Divorces and similar issues mentioned in the article.

I am involved in an in-laws estate where a mom died without a will, a daughter was living in the house for free, and she and her husband had substantial judgements against them (hundreds of thousands of dollars). Resolution has involved the horrors of the surrogate’s court, multiple real estate lawyers, bankruptcy of the daughter, financial negotiations with her creditors and bankruptcy manager, surrogate administrator bonds, and repeated discussions with a bank holding a second mortgage against the property.

This has been ongoing for six years and is finally now almost resolved.

Most transactions will not have any of these problems. But you get title insurance - or run the check locally yourself, at least - because you have no idea who the seller really is and what they may have gotten into.

2 comments

>You are paying for title insurance mostly to buy the expertise of a local title agent who knows how to look up things locally.

No longer true. Almost all title shops subcontract this out to small software companies that scrape public records and return an "all good" if nothing shows up. This query is usually done by a teenager or early twenty-something in a call center with zero experience, just data entry.

>There is no national database that is up to date and trustworthy for this. To be even close to accurate, you need to check the source of truth for property deeds, transactions, liens.

Sure there are, they're just private. Think LexisNexis.

>You need to check various level of governments if taxes are up to date. If they are not, there may be an implied lien.

Tax liens are not covered by title insurance.

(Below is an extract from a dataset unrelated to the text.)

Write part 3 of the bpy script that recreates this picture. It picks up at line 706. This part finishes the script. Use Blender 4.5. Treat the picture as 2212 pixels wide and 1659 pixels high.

The nature of the scam is not from title insurance being unnecessary, but title insurance not being purchased on an open market like other insurance products. It's added in to the contract, with financial benefit to the real estate agent, and not discussed.

The author's point about real estate being one-shot for the buyer and seller is spot-on.

I disagree. Title insurance requires highly localized specialty agents from the municipality up to the county to the State to Federal.

The rules in Hunterdon County, NJ are completely different from Detroit, MI and are different from Ossining, NY.

If you paid a guy in CA to run a title search in Hunterdon County, you’d be in a world of hurt. Because most of our records are at various Hall of Records. Even when computerized they are not on the Internet.

Even big places like Suffolk County, NY require a physical trip.

This is why the title agent gets nearly all the money. It is much more about the search than the actual insurance. As the author indicates, it is very rare for anyone to have to pay on a title insurance claim.

In the UK, title insurance used to be common because it was difficult to prove nobody had some 300 year old claim that was valid, but not recorded anywhere.

The government passed a law giving anyone with such a claim 10 years to record it in the title registry, and after the deadline any unregistered claims were extinguished. And the title registry is digital and (basically) authoritative.

Of course, that doesn't stop the people doing house sales paperwork from trying to charge you £50 for insurance that literally does nothing....

As someone’s who is pretty enmeshed in the RE industry, I never heard of title searches being done locally or by a local agent. 90% of it is automated by the 3 big underwriters and the rest, should something specific come up, gets dealt with by some low rank title co employee.
Automated how exactly, when so many Counties in the US are not online?
What you say is true, but does not address the possibility of an open market for such local agents, rather than the buyer simply accepting the realtor's recommendation in the overwhelming majority of cases.